Ed anche questo traguardo è stato raggiunto. Lo scorso dicembre mi ero finalmente guadagnata la tanto agognata laurea ed oggi mi è stato consegnato l’altrettanto agognato diploma in Gestalt Counseling.
Chi mi legge da un po’ sa che questo blog è nato proprio con l’intento di aiutarmi a portare a termine, non solo i miei buoni propositi, ma anche alcune delle miriadi di cose che ho lasciato in sospeso nel corso dei miei 35 (quasi 36) anni di vita.
Un altro aspetto importante su cui ho cercato di lavorare dal gennaio del 2017 è stato quello di imparare a celebrare i miei successi perché sono particolarmente brava a fustigarmi per ogni piccolo errore o fallimento, ma quando si tratta di dirmi “brava Sara, ce l’hai fatta”, le parole non sembrano volersi materializzare nell’aria.
E allora ecco che questo post va a riassumere un po’ l’essenza del mio blog.
Nel lontano 2012, animata da tutta le migliori intenzioni, mi sono iscritta al master in Gestalt Counseling. È stata un’esperienza ricchissima, a tratti dilaniante e sicuramente inaspettata perché quando ho compilato il modulo d’iscrizione pensavo che sarei andata ad imparare un lavoro, mai avrei pensato che in realtà sarebbe stata una dolorosissima esperienza di dissezione della mia persona.
Tranquilli, sono viva e nessuno si fa male durante la formazione, diciamo solo che a volta si è costretti ad andare in luoghi piuttosto scomodi, ma è soltanto un piccolo prezzo da pagare per arrivare ad una conoscenza più profonda.
Il master ha una durata di 3 anni. Alla fine di ogni anno si fa un esame, l’esame finale viene svolto nella sede Aspic di Roma, poi si consegna la tesi ed ecco che arriva il diploma. Se vi siete fatti due calcoli avrete già capito che nel mio caso si è inceppato qualcosa.
Questo qualcosa che s’inceppa è proprio uno dei tanti luoghi scomodi in cui mi sono dovuta addentrare durante la mia formazione. Io mi lancio in 100000 progetti e li porto tutti ‘quasi’ a termine ed è proprio quel quasi il problema. Quando arrivo nei pressi della fine mi paralizzo, comincio a criticare pesantemente tutto il mio operato, mi demoralizzo, ritengo che quello che ho fatto sia assolutamente inutile e che non lo trasformerò mai in qualcosa di prezioso o importante per me.
Capita anche a te? Benvenuto nel club!
Da dove nasce questo auto-sabotaggio? Boh, onestamente non lo so; o meglio, forse lo so, ma non lo trovo rilevante. Quello che trovo rilevante invece è capire dove poggia, ovvero sulla mia paura di mettermi in gioco perché non-sia-mai-che-faccio-una-figuraccia, non-sia-mai-che-le-persone-mi-critichino, non-sia-mai-che-le-persone-mi-trovino-impreparata.

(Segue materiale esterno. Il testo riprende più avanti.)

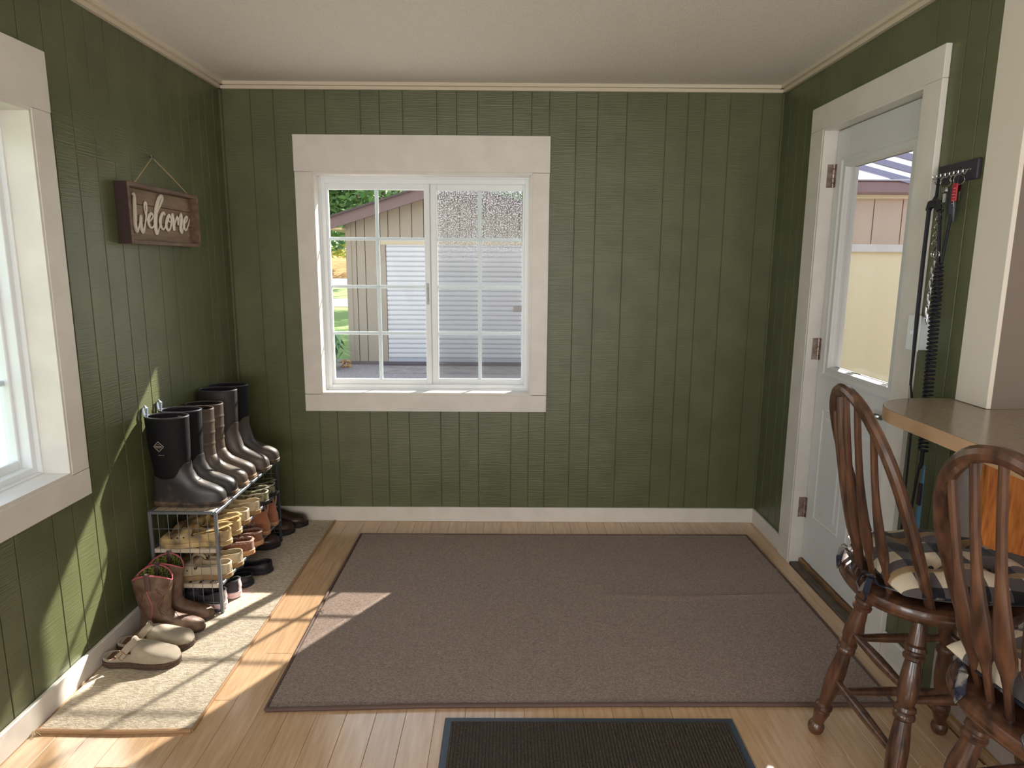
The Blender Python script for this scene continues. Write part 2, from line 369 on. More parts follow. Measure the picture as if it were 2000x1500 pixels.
gx0,gx1,gz0,gz1=.126,.608,.990,1.855
mb.box(a,gx0,y0,y1,.035,2.018,.002); mb.box(gx1,b,y0,y1,.035,2.018,.002); mb.box(gx0-.001,gx1+.001,y0,y1,gz1,2.018); mb.box(gx0-.001,gx1+.001,y0,y1,.035,gz0)
sl=obj('door_slab',mb,DOORW,dr)
def molding(mb,x0,x1,z0,z1,y,prof):
    # prof list (inset, dy) swept around a rectangle
    R=[]
    for ins,dy in prof:
        R.append([(x0+ins,y+dy,z0+ins),(x1-ins,y+dy,z0+ins),(x1-ins,y+dy,z1-ins),(x0+ins,y+dy,z1-ins)])
    mb.rings(R,True,False,False)
mb=MB(); molding(mb,.077,.657,.942,1.903,y0,[(0,.002),(.004,-.010),(.014,-.012),(.022,-.006),(.034,-.009),(.046,-.008),(.051,.014)])
molding(mb,.077,.657,.942,1.903,y1,[(0,-.002),(.004,.008),(.040,.010),(.051,-.014)])
obj('glazing_frame',mb,DOORW,sl,sharp=20)
obj('pane',MB().box(gx0,gx1,.062,.065,gz0,gz1),GLASS,sl,smooth=False)
for x0,x1 in ((.100,.335),(.400,.635)):
    mb=MB(); molding(mb,x0,x1,.265,.80,y0,[(0,-.0005),(.006,-.0045),(.016,.004),(.030,.004),(.048,-.004)])
    mb.add([(x0+.048,y0-.004,.313),(x1-.048,y0-.004,.313),(x1-.048,y0-.004,.752),(x0+.048,y0-.004,.752)],[(0,1,2,3)])
    obj('raised_panel',mb,DOORW,sl,sharp=15)
for z in (.29,1.06,1.83):
    mb=MB(); mb.box(.009,.0135,.008,.040,z-.05,z+.05,.001); mb.box(.016,.03,.0405,.043,z-.05,z+.05,.001)
    for k in range(5): mb.lathe([(0,.0045),(.04,.0062),(.96,.0062),(1,.0045)],(.014,.036,z-.05+k*.0202),(.014,.036,z-.05+k*.0202+.0195),8)
    obj('hinge',mb,BRASS,dr,label='worn metal hinge')
mb=MB(); mb.lathe([(0,.026),(.5,.026),(1,.018)],(.672,.042,.885),(.672,.028,.885),18); mb.lathe([(0,.009),(1,.009)],(.672,.03,.885),(.672,-.012,.885),10)
mb.tube([(.672,-.012,.885),(.660,-.016,.885),(.62,-.018,.884),(.585,-.014,.882)],[.011,.012,.0095,.008],10)
obj('lever_handle',mb,CHROME,sl,label='chrome lever handle')
mb=MB(); mb.lathe([(0,.024),(.6,.024),(1,.018)],(.672,.042,1.0),(.672,.026,1.0),16); obj('deadbolt',mb,CHROME,sl)
# threshold
th=struct('trim_8',MB().box(2.862,2.905,-1.245,-.522,-.003,.010,.002),pmat('weathered_wood',S(106,96,84),.7,col2=S(70,62,54),ns=14,st=(5,1,1),lo=.3,hi=.7,bump=.4,bs=60,bst=(5,1,1)),label='weathered grey threshold of the side door',cat='trim')
obj('sill_strip',MB().box(2.906,2.96,-1.247,-.520,.0,.030,.004),pmat('sill_wood',S(140,106,72),.5,col2=S(112,82,56),ns=10,st=(6,1,1)),th,label='brown wooden sill strip')
# storm door outside (same opening)
mb=MB(); ring(mb,.006,DW-.006,.04,2.005,.050,.050,.16,.075,.104,.128,.002); sd=obj('storm_door_frame',mb,VINYL,dr)
obj('pane',MB().box(.055,DW-.055,.115,.118,.20,1.93),GLASS,sd,smooth=False)

# ------------------------------------------------------------------ counter
pts=[(2.875,-1.575),(2.875,-1.535)]
for k in range(0,13):
    a=PI/2+k/12*PI/2; pts.append((2.785+.205*math.cos(a),-1.740+.205*math.sin(a)))
pts+=[(2.58,-3.6),(3.35,-3.6),(3.35,-1.575)]
ct=thing('counter','grey-beige laminate breakfast bar with a rounded end beside the stools','counter',(2.9,-2.4,.99))
obj('countertop',MB().prism(pts,.9925,1.0295),LAM,ct,world=True,sharp=40)
R=[[(x,y,z) for (x,y) in pts[1:16]] for z in (.991,1.0285)]
mb=MB(); o_=[(x,y) for x,y in pts[1:16]]
def off(i):
    x,y=o_[i]; 
    if i==0: return (x,y+.0012)
    if y<-1.74: return (x-.0012,y)
    d=Vector((x-2.785,y+1.74)).normalized(); return (x+d.x*.0012,y+d.y*.0012)
oo=[off(i) for i in range(len(o_))]
mb.rings([[(x,y,z) for x,y in oo] for z in (.991,1.0288)],closed=False,cap0=False,cap1=False)
obj('edge_band',mb,LAMED,ct,world=True,label='tan wood-look edge band')
# oak bracket
pl=[(2.909,.990),(2.737,.990),(2.740,.74),(2.752,.705),(2.785,.69),(2.83,.685),(2.87,.672),(2.895,.65),(2.909,.62)]
mb=MB(); n=len(pl); mb.add([(x,-1.90,z) for x,z in pl]+[(x,-1.925,z) for x,z in pl],[tuple(range(n)),tuple(range(2*n-1,n-1,-1))]+[(i,(i+1)%n,n+(i+1)%n,n+i) for i in range(n)])
b=obj('support_bracket',mb,OAKO,None); tag(b,'orange oak bracket holding up the counter behind the nearer stool','bracket')

# ------------------------------------------------------------------ rugs
def rugmesh(x0,x1,y0,y1,z,nx,ny,fn):
    mb=MB(); vs=[];F=[]
    for j in range(ny+1):
        for i in range(nx+1):
            x=x0+(x1-x0)*i/nx; y=y0+(y1-y0)*j/ny; vs.append((x,y,z+fn(x,y)))
    for j in range(ny):
        for i in range(nx): a=j*(nx+1)+i; F.append((a,a+1,a+nx+2,a+nx+1))
    mb.add(vs,F)
    per=[(x0,y0),(x1,y0),(x1,y1),(x0,y1)]
    mb.rings([[(x,y,.001) for x,y in per],[(x,y,z) for x,y in per]],True,True,False)
    return mb
def crease(x,y):
    h=0
    for yc,xs,amp in ((-.885,1.75,.007),(-.64,2.30,.005),(-.70,2.35,.003)):
        if x>xs: h+=amp*math.exp(-((y-yc-.01*math.sin(x*5))/.012)**2)*min(1,(x-xs)/.3)
    return h+.0012*math.sin(x*9+y*4)
rg=thing('area_rug','large brown low-pile rug in the middle of the floor','rug',(1.73,-.92,0))
obj('pile',rugmesh(.70,2.76,-1.615,-.22,.010,100,90,crease),RUGM,rg,world=True)
mb=MB(); mb.tube([(.695,-1.65,.007),(1.2,-1.628,.007),(1.8,-1.618,.007),(2.765,-1.612,.007)],.0075,8)
mb.tube([(.695,-1.65,.007),(.688,-.9,.007),(.69,-.215,.007)],.0065,8); mb.tube([(.69,-.215,.007),(1.7,-.218,.007),(2.76,-.21,.007)],.0065,8); mb.tube([(2.765,-1.612,.007),(2.768,-.9,.008),(2.76,-.21,.007)],.0065,8)
obj('binding',mb,RUGE,rg,world=True)
mb=MB(); mb.prism([(.695,-1.648),(1.2,-1.627),(1.8,-1.617),(2.764,-1.611),(2.76,-1.60),(.70,-1.60)],.001,.0085)
obj('backing',mb,RUGM,rg,world=True)
mb=MB(); q0=Vector((.692,-1.03,.014)); mb.tube([q0,q0+Vector((.012,.008,.006)),q0+Vector((.026,-.004,.004)),q0+Vector((.018,-.018,.008)),q0+Vector((.002,-.012,.004)),q0+Vector((.008,.022,.003))],.0016,5); obj('loose_thread',mb,RUGM,rg,world=True)
# jute runner
def jutemat():
    m=pmat('jute_weave',S(210,198,180),.9,col2=S(176,163,144),ns=52,st=(1.2,3.6,1),lo=.38,hi=.6,bump=1,bs=110,bst=(1.3,2.6,1),spec=.15,bdist=.004)
    return m
JU=jutemat()
jr=thing('woven_runner','beige woven runner rug under the shoe rack along the left wall','rug',(.27,-.9,0))
obj('weave',rugmesh(.026,.497,-1.745,-.020,.007,8,60,lambda x,y:.0004*math.sin(y*140)),JU,jr,world=True)
mb=MB(); mb.tube([(.024,-1.752,.006),(.27,-1.757,.006),(.500,-1.748,.006)],.0075,8); mb.tube([(.500,-1.748,.005),(.503,-.9,.005),(.503,-.02,.005)],.005,8)
obj('binding',mb,pmat('tan_binding',S(166,132,98),.8,bump=.4,bs=300),jr,world=True)
mb=MB(); random.seed(3)
for k in range(7):
    a=random.uniform(-2.6,-.8); L_=random.uniform(.015,.04); p=Vector((.026,-1.752,.006)); mb.tube([p,p+Vector((math.cos(a)*L_*.5,math.sin(a)*L_*.5,.004)),p+Vector((math.cos(a+.5)*L_,math.sin(a+.5)*L_,-.004))],.0012,5)
obj('frayed_yarn',mb,TWINE,jr,world=True)
# door mat near the camera
dm=thing('ribbed_mat','charcoal ribbed mat with a dark rubber rim nearest the camera','mat',(1.74,-2.1,0))
mb=MB(); mb.box(1.281,2.203,-2.6,-1.68,.0005,.004,.002); obj('rubber_rim',mb,RUBB,dm,world=True)
mb=MB(); k=0; xx=1.303
while xx<2.175:
    mb.box(xx,min(xx+.0085,2.18),-2.58,-1.702,.003,.0085,.0018); xx+=.0105
o=obj('ribbed_pile',mb,MATM,dm,world=True,smooth=False); o['kind']='stuff'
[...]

Uuuuu che fatica campare così!
È per questo che ci ho messo anni a trovare il coraggio di mettermi a scrivere la tesi ed è sempre per questo che ritiro il diploma con un po’ di ritardo, ma l’importante è che adesso sia mio!
Quando mi sono laureata ho sminuito la mia impresa, oggi non lo farò.
Sono orgogliosa di questo diploma, sono orgogliosa del coraggio che ho avuto, sono orgogliosa di essermi messa in gioco e di aver cercato modi diversi e strumenti per uscire da alcuni schemi e copioni fissi della mia vita.
Una delle tante cose che ho imparato durante il master è che per me è difficile “concludere” (e sulla chiusura della Gestalt ci ho persino scritto un articolo). È una parte di me che non mi piace, tuttavia nel momento stesso in cui l’ho accettata e le ho dato motivo di esistere ho trovato il coraggio per superare l’empasse e lanciarmi nel baratro dell’incertezza del futuro.
Mentre scrivo vorrei avere in mano la matita di Zerocalcare per poter riassumere in pochi centimetri di carta tutto quello che mi passa per la testa, ed in qualche modo anche questa era una strada che avevo imboccato senza mai scoprire dove mi avrebbe portata.
Questo diploma non sarebbe mai stato mio senza l’appoggio dei miei compagni di corso e di altri amici che mi hanno sostenuta durante lo sclero-da-stesura-della-tesi. Il primo e l’ultimo ringraziamento va comunque a me stessa ed al mio relatore che, non solo ha creduto in me sin dal primo giorno di corso, ma ha anche saputo accettare e rispettare la mia fase di ritiro, ovvero quel momento in cui mi eclisso dal mondo alla spasmodica ricerca del coraggio.